Sicher ist, dass die Staatsanwälte den Freispruch vor dem Kassationsgericht, der obersten Instanz Italiens, anfechten werden. Dieses steigt aber nicht wieder in die Beweisaufnahme ein, sondern prüft die Akten lediglich darauf hin, ob das Urteil rechtmäßig zustande gekommen ist. Es kann also den Freispruch von Montag Abend bekräftigen - dann bekämen Amanda und Raffaele für ihre vier Jahre ungerechtfertigter Haft eine Entschädigung von jeweils einer halben Million Euro. Das Kassationsgericht kann den Freispruch aber auch zurückweisen. Dann würde das Verfahren neu aufgerollt. Ohne Amanda Knox allerdings. Sie hat zwar vor ihrem Abflug am Dienstag noch einen Brief veröffentlicht und den Italienern versichert: "Ich liebe euch alle." Aber einen neuen Prozess gegen sie wird sie lieber aus sicherer Entfernung betrachten, daheim in Seattle.
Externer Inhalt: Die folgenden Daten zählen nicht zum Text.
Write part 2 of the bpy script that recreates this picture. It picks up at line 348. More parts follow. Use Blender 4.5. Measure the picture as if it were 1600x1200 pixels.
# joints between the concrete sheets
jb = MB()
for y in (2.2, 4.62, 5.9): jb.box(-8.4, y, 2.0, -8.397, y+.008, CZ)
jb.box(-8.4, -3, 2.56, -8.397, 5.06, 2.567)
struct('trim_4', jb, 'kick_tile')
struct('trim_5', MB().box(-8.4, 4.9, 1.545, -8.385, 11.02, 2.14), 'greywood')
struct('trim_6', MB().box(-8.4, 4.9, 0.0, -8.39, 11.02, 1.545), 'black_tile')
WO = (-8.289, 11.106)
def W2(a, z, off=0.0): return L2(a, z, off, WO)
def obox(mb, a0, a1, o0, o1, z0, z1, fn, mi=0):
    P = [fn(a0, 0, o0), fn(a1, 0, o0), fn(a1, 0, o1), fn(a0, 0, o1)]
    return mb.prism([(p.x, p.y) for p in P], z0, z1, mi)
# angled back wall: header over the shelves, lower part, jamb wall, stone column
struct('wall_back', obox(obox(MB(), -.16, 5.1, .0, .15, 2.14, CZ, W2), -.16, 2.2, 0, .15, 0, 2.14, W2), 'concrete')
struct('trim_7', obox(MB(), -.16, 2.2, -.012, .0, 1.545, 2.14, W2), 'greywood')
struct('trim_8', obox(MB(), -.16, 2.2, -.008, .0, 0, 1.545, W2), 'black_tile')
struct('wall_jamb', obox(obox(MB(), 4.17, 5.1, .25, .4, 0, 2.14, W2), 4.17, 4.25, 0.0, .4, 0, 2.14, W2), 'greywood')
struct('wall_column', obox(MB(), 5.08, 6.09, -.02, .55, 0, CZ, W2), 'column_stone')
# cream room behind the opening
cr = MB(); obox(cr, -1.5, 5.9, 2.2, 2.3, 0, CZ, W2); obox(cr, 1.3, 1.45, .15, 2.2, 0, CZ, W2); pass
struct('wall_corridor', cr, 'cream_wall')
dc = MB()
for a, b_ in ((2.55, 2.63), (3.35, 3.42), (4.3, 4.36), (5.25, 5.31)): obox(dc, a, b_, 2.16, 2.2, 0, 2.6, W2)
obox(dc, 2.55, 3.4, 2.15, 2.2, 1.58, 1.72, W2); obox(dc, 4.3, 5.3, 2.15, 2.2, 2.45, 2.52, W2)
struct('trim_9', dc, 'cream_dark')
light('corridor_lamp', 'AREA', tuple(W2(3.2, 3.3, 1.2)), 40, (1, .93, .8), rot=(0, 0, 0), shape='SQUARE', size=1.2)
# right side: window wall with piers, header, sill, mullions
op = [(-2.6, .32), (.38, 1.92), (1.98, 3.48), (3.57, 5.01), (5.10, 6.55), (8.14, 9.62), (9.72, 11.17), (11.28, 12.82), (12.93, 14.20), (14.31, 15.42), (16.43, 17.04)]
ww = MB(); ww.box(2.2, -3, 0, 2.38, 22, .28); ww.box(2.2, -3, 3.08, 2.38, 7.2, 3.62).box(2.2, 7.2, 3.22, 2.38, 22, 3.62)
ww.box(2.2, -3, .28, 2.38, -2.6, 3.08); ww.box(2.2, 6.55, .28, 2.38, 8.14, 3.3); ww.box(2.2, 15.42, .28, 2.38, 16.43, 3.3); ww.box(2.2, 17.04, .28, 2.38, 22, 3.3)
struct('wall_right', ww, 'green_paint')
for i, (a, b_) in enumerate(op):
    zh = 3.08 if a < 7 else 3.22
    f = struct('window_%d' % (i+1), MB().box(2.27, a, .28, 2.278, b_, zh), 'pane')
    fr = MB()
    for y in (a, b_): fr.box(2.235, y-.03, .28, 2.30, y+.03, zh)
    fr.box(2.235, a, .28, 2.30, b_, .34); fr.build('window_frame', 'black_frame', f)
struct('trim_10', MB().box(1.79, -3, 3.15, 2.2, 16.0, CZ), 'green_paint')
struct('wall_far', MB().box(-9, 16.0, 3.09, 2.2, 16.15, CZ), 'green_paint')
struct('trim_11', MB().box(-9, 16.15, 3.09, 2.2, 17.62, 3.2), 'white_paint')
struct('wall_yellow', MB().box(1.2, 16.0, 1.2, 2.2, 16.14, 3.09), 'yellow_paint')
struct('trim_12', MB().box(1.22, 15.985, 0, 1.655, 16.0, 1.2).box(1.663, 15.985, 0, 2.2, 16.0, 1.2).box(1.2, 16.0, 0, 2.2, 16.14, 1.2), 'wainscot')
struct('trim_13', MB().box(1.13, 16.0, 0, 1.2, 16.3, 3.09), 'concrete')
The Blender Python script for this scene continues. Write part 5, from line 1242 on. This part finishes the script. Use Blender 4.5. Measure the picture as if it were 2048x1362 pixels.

Ein zerstörter amerikanischer Traum

In der Heimat war Knox dem US-Frühstücksfernsehen am Dienstag eine eigene Sendung wert. "Good Morning America", das Nachrichtenflaggschiff von ABC, machte eine Sonderausgabe mit dem Titel "Amanda Knox kommt heim". Die Quote stimmt - auch in den Umfragen. Vier von fünf Amerikanern sind von der Unschuld der Studentin überzeugt. Die Medien nahmen deshalb ungefiltert Anteil an der Freude ihrer Familie.

Die Perspektive der verbitterten Angehörigen des britischen Opfers schien hingegen mehrere tausend Kilometer entfernt zu sein, ungewöhnlich für ein Land, in dem bei Sensationsprozessen im eigenen Land Volkes Stimme eher zur Vorverurteilung neigt. Im Fall Knox war das anders. Ein Studienjahr im Ausland, gar Italien, davon träumen in den USA viele. Ihr Schicksal spiegelte deshalb auch einen zerstörten amerikanischen Traum. Und dass die italienische Justiz anders vorging als die eigene, verstanden viele Amerikaner als rückständig. Eine Charakterisierung von Knox als "Teufelin" wäre im auf politische Korrektheit achtenden US-Justizsystem undenkbar. Das Mitgefühl ist deshalb groß.

Doch es gab auch nachdenkliche Stimmen. Die "New York Times" begrüßte den Freispruch in einem Leitartikel, warnte allerdings vor Arroganz. "Wenn Knox ihren Prozess in den USA gehabt hätte, dann könnte sie auf dem Weg zur Hinrichtung sein", hieß es. "Der Fall von Troy Davis, der vor kurzem in Georgia getötet wurde, obwohl die meisten Zeugen widerrufen hatten, sollte uns vor Augen bleiben, während wir die Knox-Saga auseinandernehmen."